Dans tous ses livres, François Maspero se méfie de l’emphase. Il veut dire les faits comme ils sont ressentis par ses personnages, au plus près du réel et d’une guerre qui n’est jamais bien loin : celle d’Algérie qui a tant marqué ses engagements dans Le figuier (1988), celle de 39-45 qui lui a imposé de vivre avec la présence de ses morts dans Le temps des Italiens (1994), celle encore chaude dans un pays qui sort de la dictature dans La plage noire (1995), ou bien les luttes des années 1960 dans Le vol de la mésange (2006).

Ce réel, il l’explore aussi dans ses récits pour lesquels il se fait écrivain-reporter, que ce soit dans le RER en banlieue parisienne (Les passagers du Roissy-Express, Seuil, 1990) ou un peu plus loin, en Albanie, en Macédoine, en Grèce, en Bulgarie, en Roumanie ou en Bosnie (Balkans-Transit, Seuil, 1997), mais toujours avec la même conviction. "C’est peut-être cela, le pari du voyage ? Au-delà des émerveillements ou des angoisses de l’inconnu, retrouver le sentiment d’être de la même famille."

Dans la même veine, il écrit pour Le Monde, Le Monde diplomatique et part en Chine pour Radio France en 1986, toujours à la recherche de ces gens qui sont comme il disait "du côté de la vie". Quant à la guerre d’Algérie, il la racontera au travers d’un livre magnifique, L’honneur de Saint-Arnaud (Plon, 1993), qui suit l’itinéraire d’un massacreur au début de la colonisation au XIXe siècle.

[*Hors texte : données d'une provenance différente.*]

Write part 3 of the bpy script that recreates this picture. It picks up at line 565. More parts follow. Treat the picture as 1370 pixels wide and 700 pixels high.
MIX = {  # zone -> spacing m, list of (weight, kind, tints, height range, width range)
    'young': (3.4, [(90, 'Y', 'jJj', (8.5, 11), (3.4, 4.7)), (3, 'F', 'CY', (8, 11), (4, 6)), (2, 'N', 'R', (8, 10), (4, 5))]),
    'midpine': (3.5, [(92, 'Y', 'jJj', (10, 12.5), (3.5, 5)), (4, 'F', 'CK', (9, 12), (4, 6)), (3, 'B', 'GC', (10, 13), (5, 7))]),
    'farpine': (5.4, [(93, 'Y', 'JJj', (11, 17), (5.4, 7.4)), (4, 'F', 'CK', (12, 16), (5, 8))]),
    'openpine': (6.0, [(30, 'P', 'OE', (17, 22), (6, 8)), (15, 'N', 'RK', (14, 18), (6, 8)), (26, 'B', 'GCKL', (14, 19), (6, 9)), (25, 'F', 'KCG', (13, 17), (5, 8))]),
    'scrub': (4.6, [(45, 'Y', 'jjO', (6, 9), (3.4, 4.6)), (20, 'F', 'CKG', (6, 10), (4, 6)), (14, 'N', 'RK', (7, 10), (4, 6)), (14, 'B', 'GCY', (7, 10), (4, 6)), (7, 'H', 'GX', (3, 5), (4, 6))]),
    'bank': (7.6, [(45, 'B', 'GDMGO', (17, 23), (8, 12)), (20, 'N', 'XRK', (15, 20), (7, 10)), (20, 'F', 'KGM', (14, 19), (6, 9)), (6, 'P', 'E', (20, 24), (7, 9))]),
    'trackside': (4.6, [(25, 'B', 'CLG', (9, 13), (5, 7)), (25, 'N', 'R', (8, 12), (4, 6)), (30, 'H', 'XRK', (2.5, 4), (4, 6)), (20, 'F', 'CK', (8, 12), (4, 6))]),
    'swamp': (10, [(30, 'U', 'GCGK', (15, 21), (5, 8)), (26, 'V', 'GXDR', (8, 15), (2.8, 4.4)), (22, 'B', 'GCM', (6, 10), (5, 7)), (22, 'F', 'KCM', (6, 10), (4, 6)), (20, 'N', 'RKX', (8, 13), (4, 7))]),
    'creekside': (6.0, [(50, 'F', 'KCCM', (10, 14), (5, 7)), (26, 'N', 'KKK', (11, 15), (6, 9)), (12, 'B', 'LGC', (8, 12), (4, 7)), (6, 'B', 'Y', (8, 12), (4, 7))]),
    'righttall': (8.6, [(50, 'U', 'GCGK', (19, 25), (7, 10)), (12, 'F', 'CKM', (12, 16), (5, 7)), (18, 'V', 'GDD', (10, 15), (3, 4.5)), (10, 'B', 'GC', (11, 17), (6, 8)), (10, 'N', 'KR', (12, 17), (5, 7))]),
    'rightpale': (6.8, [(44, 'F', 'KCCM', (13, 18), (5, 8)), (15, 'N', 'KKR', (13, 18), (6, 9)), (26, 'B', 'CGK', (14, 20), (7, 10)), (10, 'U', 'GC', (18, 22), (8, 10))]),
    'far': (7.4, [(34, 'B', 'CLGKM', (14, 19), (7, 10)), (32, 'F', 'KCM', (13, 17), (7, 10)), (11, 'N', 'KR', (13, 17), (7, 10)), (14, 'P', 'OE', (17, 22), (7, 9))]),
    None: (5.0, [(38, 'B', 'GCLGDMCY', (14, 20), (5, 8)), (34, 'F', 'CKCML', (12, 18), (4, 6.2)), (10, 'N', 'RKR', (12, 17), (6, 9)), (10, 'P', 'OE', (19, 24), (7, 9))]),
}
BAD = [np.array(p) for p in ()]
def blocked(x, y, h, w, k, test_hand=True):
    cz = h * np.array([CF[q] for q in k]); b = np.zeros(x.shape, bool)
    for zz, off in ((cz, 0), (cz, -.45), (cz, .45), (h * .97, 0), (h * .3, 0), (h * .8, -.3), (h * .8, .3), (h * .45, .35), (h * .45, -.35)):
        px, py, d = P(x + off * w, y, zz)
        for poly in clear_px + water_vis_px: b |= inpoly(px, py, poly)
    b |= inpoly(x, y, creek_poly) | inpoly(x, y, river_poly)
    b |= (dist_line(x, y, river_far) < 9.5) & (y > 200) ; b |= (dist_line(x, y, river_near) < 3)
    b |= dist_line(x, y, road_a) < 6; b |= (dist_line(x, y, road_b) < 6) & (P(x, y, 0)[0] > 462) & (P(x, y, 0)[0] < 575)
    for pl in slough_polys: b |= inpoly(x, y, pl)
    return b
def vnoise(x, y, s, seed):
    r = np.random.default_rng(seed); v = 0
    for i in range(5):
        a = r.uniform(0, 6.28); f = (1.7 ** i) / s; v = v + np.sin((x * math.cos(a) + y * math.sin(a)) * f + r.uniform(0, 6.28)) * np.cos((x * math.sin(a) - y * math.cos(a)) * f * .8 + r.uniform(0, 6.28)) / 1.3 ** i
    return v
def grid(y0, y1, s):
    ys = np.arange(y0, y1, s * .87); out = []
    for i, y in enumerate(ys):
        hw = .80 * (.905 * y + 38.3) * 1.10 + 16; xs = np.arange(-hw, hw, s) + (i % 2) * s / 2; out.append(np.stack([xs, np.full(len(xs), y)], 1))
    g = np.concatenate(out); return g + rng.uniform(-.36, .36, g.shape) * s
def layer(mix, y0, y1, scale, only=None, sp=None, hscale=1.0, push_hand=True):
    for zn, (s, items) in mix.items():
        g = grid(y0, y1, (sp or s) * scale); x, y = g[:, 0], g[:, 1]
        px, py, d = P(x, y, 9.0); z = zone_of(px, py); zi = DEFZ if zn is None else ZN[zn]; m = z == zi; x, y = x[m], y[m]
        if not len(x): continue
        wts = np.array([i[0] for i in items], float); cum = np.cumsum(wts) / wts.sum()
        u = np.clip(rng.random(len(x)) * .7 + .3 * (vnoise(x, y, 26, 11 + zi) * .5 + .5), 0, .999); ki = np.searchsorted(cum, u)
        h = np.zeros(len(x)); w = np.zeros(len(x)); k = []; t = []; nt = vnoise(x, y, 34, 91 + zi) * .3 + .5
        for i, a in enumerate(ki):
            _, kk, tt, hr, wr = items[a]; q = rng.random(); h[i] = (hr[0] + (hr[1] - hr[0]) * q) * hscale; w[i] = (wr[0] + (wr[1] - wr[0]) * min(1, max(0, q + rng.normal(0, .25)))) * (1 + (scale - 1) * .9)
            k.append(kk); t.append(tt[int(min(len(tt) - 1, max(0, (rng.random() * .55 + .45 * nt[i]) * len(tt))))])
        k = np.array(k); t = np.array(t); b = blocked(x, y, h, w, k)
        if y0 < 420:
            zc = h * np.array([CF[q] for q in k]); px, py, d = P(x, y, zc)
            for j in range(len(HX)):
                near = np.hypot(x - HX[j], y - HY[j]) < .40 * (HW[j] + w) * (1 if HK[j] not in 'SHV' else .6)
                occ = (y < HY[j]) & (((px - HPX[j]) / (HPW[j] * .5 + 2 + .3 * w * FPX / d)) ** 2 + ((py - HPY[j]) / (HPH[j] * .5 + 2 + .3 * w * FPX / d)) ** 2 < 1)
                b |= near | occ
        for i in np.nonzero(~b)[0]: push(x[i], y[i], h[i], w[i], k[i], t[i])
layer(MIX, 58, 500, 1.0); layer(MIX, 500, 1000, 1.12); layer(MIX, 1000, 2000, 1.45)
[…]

Faire des piqûres de rappel à ses lecteurs pour les réveiller. Ce fut le sens de sa vie et de son autobiographie, Les abeilles & la guêpe (Seuil, 2002). Peu attiré par le mielleux, François Maspero se voyait en fin de compte plus guêpe qu’abeille. Il piqua donc pour la liberté de l’esprit, l’envie de témoigner, le besoin de rentrer dans le monde et la volonté de rendre compte de l’épaisseur d’une amitié. L. L.